Scandinavia has not always been divided along its current national borders. When King Christian IV (1588-1648) opened Denmark to the Jews, the country included not only southern Sweden and several cities in northern Germany (Schleswig-Holstein), where the majority of Danish Jews lived, but also a part of the Virgin Islands in the Antilles, where Danish Jews had a central role. In contrast, Jews remained excluded from Danish possessions: Norway, Iceland, the Faeroe Islands and Greenland. In 1814 Norway came under Swedish domination, becoming independent only in 1905. In 1851, after years of debate, the Storting (Denmark’s Parliament) authorized Jewish immigration, which, however, remained marginal (only 200 people in 1890) until the twentieth century.
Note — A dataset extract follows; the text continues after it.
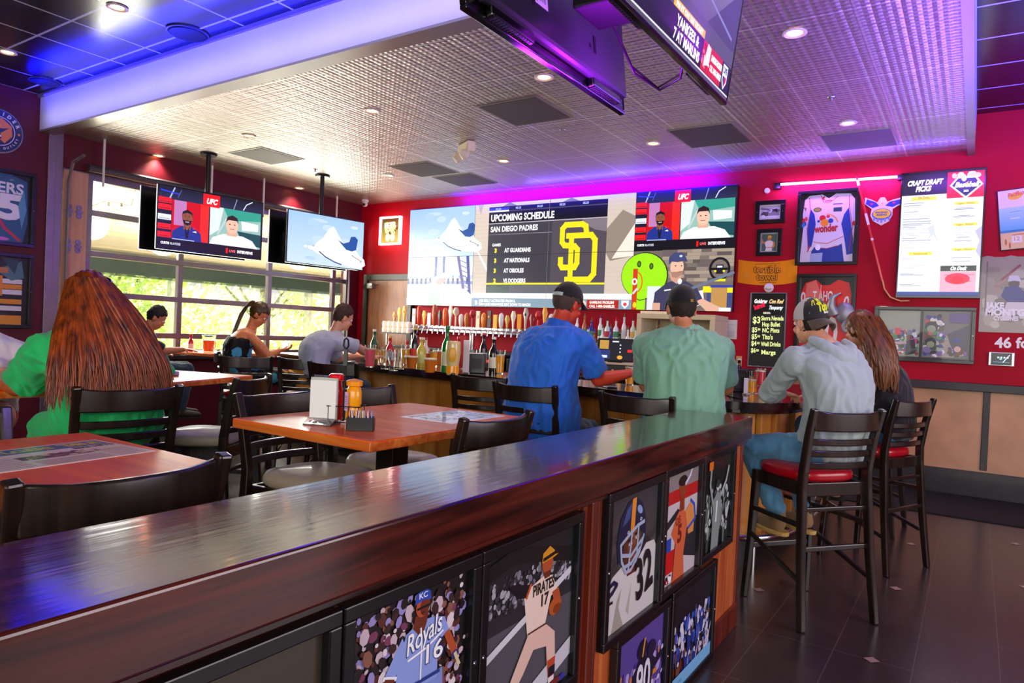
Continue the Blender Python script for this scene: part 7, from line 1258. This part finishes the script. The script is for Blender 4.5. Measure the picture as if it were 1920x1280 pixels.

Sweden authorized Jewish immigration as early as the eighteenth century in a territory that included Finland until 1809, as well as German cities such as Altona and some cities of the Baltic with a Jewish population such as Riga, Memel (Klaipèda), and Reval (Tallinn). In Iceland, the Althing (Iceland’s Parliament) defeated in 1850 a law proposed by the king of Denmark that would have authorized Jewish immigration. The Althing reserved its position in 1855, but, despite the rapid voyage of celebrated Zionist journalist Max Nordau in 1874, no Jews settled in Iceland until the early years of the twentieth century, when the expansion of fisheries led the Jews of Copenhagen, active in maritime armament, to settle in Reykjavík. After 1933, Iceland adopted a very restrictive immigration policy regarding Jews demanding asylum. Even today there is no organized Jewish community in Iceland. The history of Scandinavian Judaism is that of communities learning to live among religious societies (Lutheranism is the state religion) that, from a linguistic or ethnic point of view, were quite homogenous. These traditional destinations for immigrants were opened to Jews only toward the end of the nineteenth century, and manifest even today strong xenophobic undercurrents.
A certain ambiguity characterizes the relations between the Scandinavian countries, the nation of Israel, and the Jews. Humanism is an integral part of the Protestant message. For that reason, the attitude of the Nordic countries toward the Shoah was more active and human than that many other countries. Denmark, for example, adopted a courageous attitude toward their Nazi invaders. In 1943, just before a massive German raid and arrest of Jews was to take place, the Danish autorities succeeded in sending 5191 Jews and close to 2000 individuals classified as “partially” Jewish or Christians spouses of Jews to Sweden. In Finland, Himmler’s request that the Finnish government deport the Jewish community met with a categorical refusal of the government. Finally, in Norway the populace was largely resistant to its Nazi invaders, despite being governed by a puppet regime set in place by the Nazis. Led by the Fascist Vidkun Quisling, who enacted anti-Semitic legislation, 767 Jews were deported from Norway, the majority sent to Auschwitz. Sweden, which remained neutral, continued to maintain commercial relations with the Reich and demonstrated a policy on asylum that did not match the needs of the moment.
Humanism drove the Scandinavians to take a sustained interest in the Third World and in the Middle East, where they have always assumed the role of mediator. It was a Swede, Count Folke Bernadotte, who was the mediator for the United Nations in the War of Independence; he was assassinated on 20 November 1948. The first Israeli-Palestinian accords were signed in Oslo in 1993. The quasi-messianic significance attached to the creation of a Nation of Israel from the perspective of fundamentalist Protestants drove certain groups to involve themselves in supporting the rights of Israel. However, aside from public demonstrations of opinion, the radical foreignness of Jews since the beginning of the century has provoked hostile reactions. In Sweden Nazi sympathies were widespread, and Norway opened its doors to the immigration of Jews persecuted by Hitler only too late. Finally, the Scandinavian tradition of freedom of expression, closer in its conception to that of the Anglo-Saxon model than that of the French or German, tolerates public demonstrations of Neo-Nazism with sometimes dramatic consequences. In 1999, a neo-Nazi splinter group committed a series of attempted murders in Sweden.